WRITTEN INSTRUCTION - Every record below should be printed exactly as given.

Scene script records
— START —

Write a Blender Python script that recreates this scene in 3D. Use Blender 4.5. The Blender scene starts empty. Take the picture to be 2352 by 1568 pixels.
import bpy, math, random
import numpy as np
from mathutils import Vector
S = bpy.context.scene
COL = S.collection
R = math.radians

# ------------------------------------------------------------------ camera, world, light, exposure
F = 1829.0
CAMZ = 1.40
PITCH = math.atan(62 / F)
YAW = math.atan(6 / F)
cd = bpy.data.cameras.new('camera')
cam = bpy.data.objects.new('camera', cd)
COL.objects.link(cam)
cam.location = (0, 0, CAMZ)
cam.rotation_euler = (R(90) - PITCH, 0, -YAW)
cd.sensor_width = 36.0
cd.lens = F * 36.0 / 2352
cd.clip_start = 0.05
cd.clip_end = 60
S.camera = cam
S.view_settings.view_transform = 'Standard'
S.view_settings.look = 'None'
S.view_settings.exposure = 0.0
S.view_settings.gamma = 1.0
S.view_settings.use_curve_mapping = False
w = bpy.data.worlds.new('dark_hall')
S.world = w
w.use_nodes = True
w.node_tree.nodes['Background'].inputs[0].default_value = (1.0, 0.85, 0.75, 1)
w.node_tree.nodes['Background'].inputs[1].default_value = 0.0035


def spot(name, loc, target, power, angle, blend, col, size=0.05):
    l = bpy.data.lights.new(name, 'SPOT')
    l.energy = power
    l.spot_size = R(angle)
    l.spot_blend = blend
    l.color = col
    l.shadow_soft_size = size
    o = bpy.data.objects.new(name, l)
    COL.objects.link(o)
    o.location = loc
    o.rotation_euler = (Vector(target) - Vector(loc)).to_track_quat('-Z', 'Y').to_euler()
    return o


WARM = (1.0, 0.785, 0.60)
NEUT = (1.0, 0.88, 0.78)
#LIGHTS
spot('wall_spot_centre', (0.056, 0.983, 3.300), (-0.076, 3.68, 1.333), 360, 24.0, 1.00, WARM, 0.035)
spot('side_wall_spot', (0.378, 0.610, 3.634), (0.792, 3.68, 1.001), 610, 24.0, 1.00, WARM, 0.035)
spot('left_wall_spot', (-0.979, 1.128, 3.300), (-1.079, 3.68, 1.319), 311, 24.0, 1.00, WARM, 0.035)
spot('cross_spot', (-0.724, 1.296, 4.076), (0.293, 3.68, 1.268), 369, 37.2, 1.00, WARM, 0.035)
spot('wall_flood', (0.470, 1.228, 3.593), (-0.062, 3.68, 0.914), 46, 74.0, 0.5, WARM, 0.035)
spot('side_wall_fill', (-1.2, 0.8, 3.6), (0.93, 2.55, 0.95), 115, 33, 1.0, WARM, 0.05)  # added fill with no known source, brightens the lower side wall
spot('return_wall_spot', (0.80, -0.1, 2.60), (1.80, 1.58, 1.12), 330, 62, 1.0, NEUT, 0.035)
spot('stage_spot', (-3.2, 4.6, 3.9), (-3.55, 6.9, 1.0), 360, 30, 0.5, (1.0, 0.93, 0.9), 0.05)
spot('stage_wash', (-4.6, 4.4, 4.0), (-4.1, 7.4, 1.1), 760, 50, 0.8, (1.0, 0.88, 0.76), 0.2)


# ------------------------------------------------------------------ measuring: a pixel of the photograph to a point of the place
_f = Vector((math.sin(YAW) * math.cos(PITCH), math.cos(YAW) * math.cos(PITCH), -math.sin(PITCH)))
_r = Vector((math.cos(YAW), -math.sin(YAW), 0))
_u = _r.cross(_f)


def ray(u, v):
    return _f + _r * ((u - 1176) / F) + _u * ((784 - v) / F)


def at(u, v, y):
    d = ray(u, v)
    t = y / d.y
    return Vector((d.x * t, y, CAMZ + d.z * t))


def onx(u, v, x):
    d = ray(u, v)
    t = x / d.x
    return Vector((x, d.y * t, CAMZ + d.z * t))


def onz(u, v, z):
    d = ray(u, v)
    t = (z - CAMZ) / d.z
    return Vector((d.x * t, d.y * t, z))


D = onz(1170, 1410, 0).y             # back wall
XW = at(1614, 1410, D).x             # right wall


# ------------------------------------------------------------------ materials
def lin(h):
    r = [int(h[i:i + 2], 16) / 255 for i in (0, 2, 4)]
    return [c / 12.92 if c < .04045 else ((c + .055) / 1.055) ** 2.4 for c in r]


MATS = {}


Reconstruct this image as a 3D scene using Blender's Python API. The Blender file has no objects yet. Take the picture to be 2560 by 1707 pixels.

— END —

ANSWER FOR THIS EXERCISE -
Write a Blender Python script that recreates this scene in 3D. Use Blender 4.5. The Blender scene starts empty. Take the picture to be 2352 by 1568 pixels.
import bpy, math, random
import numpy as np
from mathutils import Vector
S = bpy.context.scene
COL = S.collection
R = math.radians

# ------------------------------------------------------------------ camera, world, light, exposure
F = 1829.0
CAMZ = 1.40
PITCH = math.atan(62 / F)
YAW = math.atan(6 / F)
cd = bpy.data.cameras.new('camera')
cam = bpy.data.objects.new('camera', cd)
COL.objects.link(cam)
cam.location = (0, 0, CAMZ)
cam.rotation_euler = (R(90) - PITCH, 0, -YAW)
cd.sensor_width = 36.0
cd.lens = F * 36.0 / 2352
cd.clip_start = 0.05
cd.clip_end = 60
S.camera = cam
S.view_settings.view_transform = 'Standard'
S.view_settings.look = 'None'
S.view_settings.exposure = 0.0
S.view_settings.gamma = 1.0
S.view_settings.use_curve_mapping = False
w = bpy.data.worlds.new('dark_hall')
S.world = w
w.use_nodes = True
w.node_tree.nodes['Background'].inputs[0].default_value = (1.0, 0.85, 0.75, 1)
w.node_tree.nodes['Background'].inputs[1].default_value = 0.0035


def spot(name, loc, target, power, angle, blend, col, size=0.05):
    l = bpy.data.lights.new(name, 'SPOT')
    l.energy = power
    l.spot_size = R(angle)
    l.spot_blend = blend
    l.color = col
    l.shadow_soft_size = size
    o = bpy.data.objects.new(name, l)
    COL.objects.link(o)
    o.location = loc
    o.rotation_euler = (Vector(target) - Vector(loc)).to_track_quat('-Z', 'Y').to_euler()
    return o


WARM = (1.0, 0.785, 0.60)
NEUT = (1.0, 0.88, 0.78)
#LIGHTS
spot('wall_spot_centre', (0.056, 0.983, 3.300), (-0.076, 3.68, 1.333), 360, 24.0, 1.00, WARM, 0.035)
spot('side_wall_spot', (0.378, 0.610, 3.634), (0.792, 3.68, 1.001), 610, 24.0, 1.00, WARM, 0.035)
spot('left_wall_spot', (-0.979, 1.128, 3.300), (-1.079, 3.68, 1.319), 311, 24.0, 1.00, WARM, 0.035)
spot('cross_spot', (-0.724, 1.296, 4.076), (0.293, 3.68, 1.268), 369, 37.2, 1.00, WARM, 0.035)
spot('wall_flood', (0.470, 1.228, 3.593), (-0.062, 3.68, 0.914), 46, 74.0, 0.5, WARM, 0.035)
spot('side_wall_fill', (-1.2, 0.8, 3.6), (0.93, 2.55, 0.95), 115, 33, 1.0, WARM, 0.05)  # added fill with no known source, brightens the lower side wall
spot('return_wall_spot', (0.80, -0.1, 2.60), (1.80, 1.58, 1.12), 330, 62, 1.0, NEUT, 0.035)
spot('stage_spot', (-3.2, 4.6, 3.9), (-3.55, 6.9, 1.0), 360, 30, 0.5, (1.0, 0.93, 0.9), 0.05)
spot('stage_wash', (-4.6, 4.4, 4.0), (-4.1, 7.4, 1.1), 760, 50, 0.8, (1.0, 0.88, 0.76), 0.2)


# ------------------------------------------------------------------ measuring: a pixel of the photograph to a point of the place
_f = Vector((math.sin(YAW) * math.cos(PITCH), math.cos(YAW) * math.cos(PITCH), -math.sin(PITCH)))
_r = Vector((math.cos(YAW), -math.sin(YAW), 0))
_u = _r.cross(_f)


def ray(u, v):
    return _f + _r * ((u - 1176) / F) + _u * ((784 - v) / F)


def at(u, v, y):
    d = ray(u, v)
    t = y / d.y
    return Vector((d.x * t, y, CAMZ + d.z * t))


def onx(u, v, x):
    d = ray(u, v)
    t = x / d.x
    return Vector((x, d.y * t, CAMZ + d.z * t))


def onz(u, v, z):
    d = ray(u, v)
    t = (z - CAMZ) / d.z
    return Vector((d.x * t, d.y * t, z))


D = onz(1170, 1410, 0).y             # back wall
XW = at(1614, 1410, D).x             # right wall


# ------------------------------------------------------------------ materials
def lin(h):
    r = [int(h[i:i + 2], 16) / 255 for i in (0, 2, 4)]
    return [c / 12.92 if c < .04045 else ((c + .055) / 1.055) ** 2.4 for c in r]


MATS = {}


Reconstruct this image as a 3D scene using Blender's Python API. The Blender file has no objects yet. Take the picture to be 2560 by 1707 pixels.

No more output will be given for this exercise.